Adrian's method is fine, and I use it all the time, but there are number of caveats.
Strictly speaking Adrian's method creates a combined list and then removes items that can be paired. If either list contains duplicates, this could change the result. Also it will leave the unique items from either list.
A good method to find/count the number of occurrences in a list is to use a Hash. Hashes are structures that use key/value pairs. Since keys have to be unique, you will be guaranteed that every item will occur only once. Typical code will look like this:
Code: Select all
$doc = Document.active
$sels = $doc.text.find '\w+', 'Ea'
$list = Hash.new
foreach $sel in $sels
$list{$sel.substring} += 1
end
$uniqueList = $list.keys
Note that at the end of this procedure $uniqueList will be an array containing all the unique items found with the search expression (adjust as necessary). However the order of $uniqueList will be seemingly random. You will have to sort it first, if that's what you want.
Meanwhile $list{$word} will give you the number of occurrences of $word in your document. If you don't really need the count you could use '=1' instead of '+=1' or keep some other useful information about the relevant words. For example with a little extra work you could keep the location of the first/last occurrence or a list of all occurrences, etc.
We can now adapt this procedure to jb's problem.
Code: Select all
$docA = Document.withDisplayName 'List_A.rtf' # Adjust this as appropriate
$sels = $docA.text.find '\w+', 'Ea'
$list = Hash.new
foreach $sel in $sels
$list{$sel.substring} = 1
end
$docB = Document.withDisplayName 'List_B.rtf' # Adjust this as appropriate
$sels = $docB.text.find '\w+', 'Ea'
$duplicateList = Array.new
$notInAList = Array.new
foreach $sel in $sels
$item = $sel.substring
if $list.definesKey($item)
$duplicateList.push $item
else
$notInAList.push $item
end
end
Document.newWithText $notInAList.join("\n")

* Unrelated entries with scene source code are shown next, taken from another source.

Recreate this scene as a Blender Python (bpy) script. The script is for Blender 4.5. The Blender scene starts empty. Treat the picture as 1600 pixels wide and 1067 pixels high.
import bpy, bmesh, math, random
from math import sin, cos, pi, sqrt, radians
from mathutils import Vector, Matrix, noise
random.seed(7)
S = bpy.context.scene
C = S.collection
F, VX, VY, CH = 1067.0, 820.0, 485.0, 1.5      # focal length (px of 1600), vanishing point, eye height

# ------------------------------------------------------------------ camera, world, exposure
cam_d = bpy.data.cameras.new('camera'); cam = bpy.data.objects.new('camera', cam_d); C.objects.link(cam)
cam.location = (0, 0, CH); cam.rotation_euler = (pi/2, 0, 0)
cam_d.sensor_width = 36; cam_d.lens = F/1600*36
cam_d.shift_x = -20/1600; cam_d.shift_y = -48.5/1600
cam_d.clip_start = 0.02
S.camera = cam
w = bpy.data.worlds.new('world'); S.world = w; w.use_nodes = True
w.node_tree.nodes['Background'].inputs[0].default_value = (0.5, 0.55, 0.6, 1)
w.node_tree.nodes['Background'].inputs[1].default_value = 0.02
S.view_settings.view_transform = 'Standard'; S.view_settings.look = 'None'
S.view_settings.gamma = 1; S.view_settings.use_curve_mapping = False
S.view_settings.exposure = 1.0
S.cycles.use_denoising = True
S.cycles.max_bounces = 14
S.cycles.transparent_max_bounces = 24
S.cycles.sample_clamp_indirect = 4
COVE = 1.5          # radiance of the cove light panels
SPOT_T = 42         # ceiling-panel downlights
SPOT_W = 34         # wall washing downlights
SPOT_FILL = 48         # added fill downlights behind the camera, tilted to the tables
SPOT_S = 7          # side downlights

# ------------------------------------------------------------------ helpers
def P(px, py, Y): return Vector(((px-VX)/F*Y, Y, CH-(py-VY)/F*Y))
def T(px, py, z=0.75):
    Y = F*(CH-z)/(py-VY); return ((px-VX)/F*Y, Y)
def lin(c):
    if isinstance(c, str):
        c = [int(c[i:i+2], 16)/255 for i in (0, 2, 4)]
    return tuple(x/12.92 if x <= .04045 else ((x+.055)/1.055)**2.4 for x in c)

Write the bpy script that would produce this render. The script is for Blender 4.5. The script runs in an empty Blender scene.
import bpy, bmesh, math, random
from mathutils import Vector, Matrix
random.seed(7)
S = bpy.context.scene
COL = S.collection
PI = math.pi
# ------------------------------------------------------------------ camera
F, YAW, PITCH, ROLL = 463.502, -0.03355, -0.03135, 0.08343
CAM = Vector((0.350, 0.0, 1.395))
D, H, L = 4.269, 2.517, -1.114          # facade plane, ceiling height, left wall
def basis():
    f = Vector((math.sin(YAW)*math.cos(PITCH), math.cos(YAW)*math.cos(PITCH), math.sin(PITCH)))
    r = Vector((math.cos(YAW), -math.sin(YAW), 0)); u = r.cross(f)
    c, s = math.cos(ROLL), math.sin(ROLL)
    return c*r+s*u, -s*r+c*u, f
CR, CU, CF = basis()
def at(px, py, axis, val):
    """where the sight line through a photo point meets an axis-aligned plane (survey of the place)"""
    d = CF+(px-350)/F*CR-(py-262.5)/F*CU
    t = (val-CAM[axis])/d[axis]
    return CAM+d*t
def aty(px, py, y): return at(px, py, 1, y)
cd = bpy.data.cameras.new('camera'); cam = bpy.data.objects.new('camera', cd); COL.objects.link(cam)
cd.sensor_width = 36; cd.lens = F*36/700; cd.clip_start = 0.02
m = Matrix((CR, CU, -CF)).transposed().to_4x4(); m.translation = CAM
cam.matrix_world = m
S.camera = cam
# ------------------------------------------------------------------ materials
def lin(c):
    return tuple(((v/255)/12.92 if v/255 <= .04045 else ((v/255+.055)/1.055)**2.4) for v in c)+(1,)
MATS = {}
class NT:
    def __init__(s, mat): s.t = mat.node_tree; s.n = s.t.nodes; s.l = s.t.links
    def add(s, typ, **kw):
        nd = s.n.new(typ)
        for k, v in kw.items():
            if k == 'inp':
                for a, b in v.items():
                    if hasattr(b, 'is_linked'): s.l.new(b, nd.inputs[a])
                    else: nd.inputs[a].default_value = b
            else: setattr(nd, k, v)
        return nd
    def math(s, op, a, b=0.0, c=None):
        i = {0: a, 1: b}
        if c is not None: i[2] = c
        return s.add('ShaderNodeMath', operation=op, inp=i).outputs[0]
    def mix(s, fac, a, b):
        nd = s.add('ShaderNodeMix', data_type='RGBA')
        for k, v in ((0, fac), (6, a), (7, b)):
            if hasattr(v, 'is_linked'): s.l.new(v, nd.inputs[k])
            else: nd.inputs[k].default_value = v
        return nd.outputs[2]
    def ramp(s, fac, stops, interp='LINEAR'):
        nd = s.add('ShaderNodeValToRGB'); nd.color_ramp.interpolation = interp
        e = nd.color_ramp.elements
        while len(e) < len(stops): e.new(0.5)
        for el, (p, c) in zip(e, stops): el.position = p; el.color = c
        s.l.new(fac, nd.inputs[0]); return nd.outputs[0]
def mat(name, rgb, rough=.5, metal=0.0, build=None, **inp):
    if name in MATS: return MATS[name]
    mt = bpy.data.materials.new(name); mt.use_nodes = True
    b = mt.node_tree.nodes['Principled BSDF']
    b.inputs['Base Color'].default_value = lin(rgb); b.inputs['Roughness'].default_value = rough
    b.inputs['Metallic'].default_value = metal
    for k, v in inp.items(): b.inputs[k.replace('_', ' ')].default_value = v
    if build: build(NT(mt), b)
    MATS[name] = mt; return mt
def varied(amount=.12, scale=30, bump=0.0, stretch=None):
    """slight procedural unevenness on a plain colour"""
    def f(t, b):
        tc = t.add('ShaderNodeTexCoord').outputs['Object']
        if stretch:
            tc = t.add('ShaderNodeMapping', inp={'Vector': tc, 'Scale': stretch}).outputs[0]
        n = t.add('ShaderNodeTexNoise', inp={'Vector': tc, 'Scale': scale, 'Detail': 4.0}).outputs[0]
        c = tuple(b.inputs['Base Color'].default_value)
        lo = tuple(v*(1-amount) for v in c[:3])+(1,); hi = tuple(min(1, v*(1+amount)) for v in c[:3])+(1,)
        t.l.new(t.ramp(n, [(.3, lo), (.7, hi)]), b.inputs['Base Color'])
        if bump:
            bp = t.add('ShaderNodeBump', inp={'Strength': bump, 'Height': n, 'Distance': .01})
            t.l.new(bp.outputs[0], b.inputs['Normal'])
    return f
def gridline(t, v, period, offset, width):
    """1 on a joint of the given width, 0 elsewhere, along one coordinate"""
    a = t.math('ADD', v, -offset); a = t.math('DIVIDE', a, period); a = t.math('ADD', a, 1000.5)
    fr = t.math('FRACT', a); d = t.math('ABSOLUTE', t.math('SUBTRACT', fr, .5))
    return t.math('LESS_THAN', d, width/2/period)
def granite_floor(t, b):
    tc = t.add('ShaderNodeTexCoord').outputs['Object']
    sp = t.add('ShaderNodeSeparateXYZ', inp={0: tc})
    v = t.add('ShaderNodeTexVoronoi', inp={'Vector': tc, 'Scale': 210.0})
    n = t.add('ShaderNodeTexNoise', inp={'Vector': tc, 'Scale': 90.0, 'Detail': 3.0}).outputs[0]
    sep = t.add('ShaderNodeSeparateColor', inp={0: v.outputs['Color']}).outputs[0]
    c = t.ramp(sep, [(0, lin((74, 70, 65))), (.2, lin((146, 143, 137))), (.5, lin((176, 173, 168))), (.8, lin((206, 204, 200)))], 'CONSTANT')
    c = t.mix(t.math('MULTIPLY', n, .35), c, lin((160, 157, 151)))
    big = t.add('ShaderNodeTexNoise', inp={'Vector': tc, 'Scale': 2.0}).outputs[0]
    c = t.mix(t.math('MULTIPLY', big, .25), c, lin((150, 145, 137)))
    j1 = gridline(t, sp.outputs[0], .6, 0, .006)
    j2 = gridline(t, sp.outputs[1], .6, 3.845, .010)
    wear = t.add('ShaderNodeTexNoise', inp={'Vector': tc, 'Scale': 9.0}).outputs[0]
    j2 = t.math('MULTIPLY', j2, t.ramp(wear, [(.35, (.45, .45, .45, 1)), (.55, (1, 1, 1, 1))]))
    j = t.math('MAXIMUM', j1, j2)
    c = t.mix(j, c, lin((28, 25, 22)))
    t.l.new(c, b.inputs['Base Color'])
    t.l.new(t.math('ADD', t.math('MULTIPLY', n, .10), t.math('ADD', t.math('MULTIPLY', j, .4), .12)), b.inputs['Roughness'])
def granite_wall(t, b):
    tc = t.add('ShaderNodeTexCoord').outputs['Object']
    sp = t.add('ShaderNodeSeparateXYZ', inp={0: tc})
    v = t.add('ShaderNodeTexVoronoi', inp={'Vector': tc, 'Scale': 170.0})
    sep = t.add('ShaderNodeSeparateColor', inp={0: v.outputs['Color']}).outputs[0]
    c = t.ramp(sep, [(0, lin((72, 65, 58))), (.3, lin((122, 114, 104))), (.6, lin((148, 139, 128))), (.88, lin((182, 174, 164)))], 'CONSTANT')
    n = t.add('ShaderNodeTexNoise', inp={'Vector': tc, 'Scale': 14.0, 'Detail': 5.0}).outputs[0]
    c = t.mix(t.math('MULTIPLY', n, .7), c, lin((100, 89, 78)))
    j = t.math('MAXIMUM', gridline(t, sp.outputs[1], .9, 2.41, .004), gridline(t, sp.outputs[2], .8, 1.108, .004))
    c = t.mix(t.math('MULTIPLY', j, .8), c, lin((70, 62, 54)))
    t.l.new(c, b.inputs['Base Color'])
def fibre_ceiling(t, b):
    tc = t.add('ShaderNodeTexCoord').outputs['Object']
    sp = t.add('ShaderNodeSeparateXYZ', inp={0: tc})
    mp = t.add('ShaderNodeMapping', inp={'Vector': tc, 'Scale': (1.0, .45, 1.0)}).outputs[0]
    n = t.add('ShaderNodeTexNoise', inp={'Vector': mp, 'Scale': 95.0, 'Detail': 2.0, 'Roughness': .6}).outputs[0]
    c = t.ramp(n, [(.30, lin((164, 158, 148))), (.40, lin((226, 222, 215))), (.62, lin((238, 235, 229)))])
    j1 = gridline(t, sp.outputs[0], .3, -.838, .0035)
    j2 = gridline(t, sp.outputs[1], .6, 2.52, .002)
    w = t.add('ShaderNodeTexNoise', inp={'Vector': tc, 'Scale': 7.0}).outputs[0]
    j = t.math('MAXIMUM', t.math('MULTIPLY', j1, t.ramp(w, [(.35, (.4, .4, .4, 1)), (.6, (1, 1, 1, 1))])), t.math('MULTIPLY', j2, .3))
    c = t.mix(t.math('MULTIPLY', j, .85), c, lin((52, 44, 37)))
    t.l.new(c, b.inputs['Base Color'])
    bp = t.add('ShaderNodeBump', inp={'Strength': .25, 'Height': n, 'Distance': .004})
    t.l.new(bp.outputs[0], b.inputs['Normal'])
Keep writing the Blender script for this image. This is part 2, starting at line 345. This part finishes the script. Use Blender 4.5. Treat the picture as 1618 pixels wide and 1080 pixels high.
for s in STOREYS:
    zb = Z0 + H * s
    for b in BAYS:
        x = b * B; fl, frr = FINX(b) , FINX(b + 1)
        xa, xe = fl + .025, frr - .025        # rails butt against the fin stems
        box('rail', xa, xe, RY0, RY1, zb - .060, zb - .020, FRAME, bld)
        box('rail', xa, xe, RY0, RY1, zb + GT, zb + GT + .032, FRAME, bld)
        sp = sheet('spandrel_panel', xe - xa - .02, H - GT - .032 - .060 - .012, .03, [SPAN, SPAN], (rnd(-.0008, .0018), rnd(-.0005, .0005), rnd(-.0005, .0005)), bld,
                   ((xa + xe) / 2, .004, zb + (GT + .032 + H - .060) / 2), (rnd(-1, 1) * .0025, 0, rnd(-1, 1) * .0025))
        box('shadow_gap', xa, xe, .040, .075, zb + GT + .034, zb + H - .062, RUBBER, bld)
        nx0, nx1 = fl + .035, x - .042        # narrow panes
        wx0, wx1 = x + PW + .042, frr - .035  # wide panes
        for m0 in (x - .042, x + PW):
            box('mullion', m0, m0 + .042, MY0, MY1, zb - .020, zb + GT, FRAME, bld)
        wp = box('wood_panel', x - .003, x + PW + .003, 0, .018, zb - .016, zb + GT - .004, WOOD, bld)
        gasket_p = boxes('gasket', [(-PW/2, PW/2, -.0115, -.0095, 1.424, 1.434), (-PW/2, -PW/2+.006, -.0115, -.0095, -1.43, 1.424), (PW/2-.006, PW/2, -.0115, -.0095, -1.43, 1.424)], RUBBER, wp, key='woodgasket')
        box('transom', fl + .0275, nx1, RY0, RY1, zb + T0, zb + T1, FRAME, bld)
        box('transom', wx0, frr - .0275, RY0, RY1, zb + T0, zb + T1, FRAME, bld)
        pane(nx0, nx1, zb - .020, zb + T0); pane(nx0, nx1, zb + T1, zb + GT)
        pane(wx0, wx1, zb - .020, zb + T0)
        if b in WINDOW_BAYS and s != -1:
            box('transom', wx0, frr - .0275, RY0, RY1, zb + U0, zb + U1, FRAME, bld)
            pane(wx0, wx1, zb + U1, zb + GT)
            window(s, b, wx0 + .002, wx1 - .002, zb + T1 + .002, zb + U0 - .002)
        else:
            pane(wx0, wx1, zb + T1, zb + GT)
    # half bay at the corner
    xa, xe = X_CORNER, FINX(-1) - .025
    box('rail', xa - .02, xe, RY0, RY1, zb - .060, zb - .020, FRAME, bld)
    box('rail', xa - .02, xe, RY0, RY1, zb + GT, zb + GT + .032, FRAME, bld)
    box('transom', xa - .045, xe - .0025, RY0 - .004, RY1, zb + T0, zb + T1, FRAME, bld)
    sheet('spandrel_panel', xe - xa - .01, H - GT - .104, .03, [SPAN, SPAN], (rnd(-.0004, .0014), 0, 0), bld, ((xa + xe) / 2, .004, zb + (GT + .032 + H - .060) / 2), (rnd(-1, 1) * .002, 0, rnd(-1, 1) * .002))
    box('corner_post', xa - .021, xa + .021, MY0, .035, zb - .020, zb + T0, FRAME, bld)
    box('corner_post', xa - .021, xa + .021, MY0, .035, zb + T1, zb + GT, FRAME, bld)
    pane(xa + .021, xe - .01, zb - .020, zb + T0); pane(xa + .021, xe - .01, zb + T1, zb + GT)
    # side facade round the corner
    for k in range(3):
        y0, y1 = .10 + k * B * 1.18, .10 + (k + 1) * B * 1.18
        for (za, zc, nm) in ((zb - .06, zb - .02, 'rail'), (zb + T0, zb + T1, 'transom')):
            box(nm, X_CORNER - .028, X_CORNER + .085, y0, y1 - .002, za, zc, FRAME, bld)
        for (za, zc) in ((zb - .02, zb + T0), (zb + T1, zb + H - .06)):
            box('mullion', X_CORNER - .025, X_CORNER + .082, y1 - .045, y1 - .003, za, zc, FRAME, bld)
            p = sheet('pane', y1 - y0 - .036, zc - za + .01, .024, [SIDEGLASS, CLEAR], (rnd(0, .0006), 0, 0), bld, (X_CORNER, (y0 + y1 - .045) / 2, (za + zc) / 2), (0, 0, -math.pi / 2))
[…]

Notice that in this case I used arrays for the output. This means that
- Multiple occurrences of words not in A will be listed multiple times
- The "not in A list" will have the words in the order they are found in B
If you prefer a unique list you could use a Hash for the "notInAList" instead. In that case write '$notInAList{$item} = 1' (or '+=1') as desired.
Obviously all of these lists can be sorted or rearranged as desired. Also make sure to use find expressions that work for the case you are looking for.
Finally I have used ".substring" because that works fastest. But if necessary use ".subtext" to keep formatting. However in that case you would need to be a bit more careful. The Hash keys will not allow formatted strings (I believe).
Finally it should be said that you could do all of this with arrays instead. Arrays have a command ".containsValue" which could be used to check if an item occurs in the list. This would be much slower with long lists, but with 500 ~ 1,500 words this would hardly be noticeable, I think.
it would also be nice if the macro could search list B for the words in list A, rather than looking for duplicates in the combined list. I abbreviated the first time around, but list B isn’t in fact a ‘list’ of one word per paragraph, although list A is. To use your Powerfind Pro I can convert ‘list’ B into a list, of course. Nisus makes that easy enough, so it’s not a serious matter either.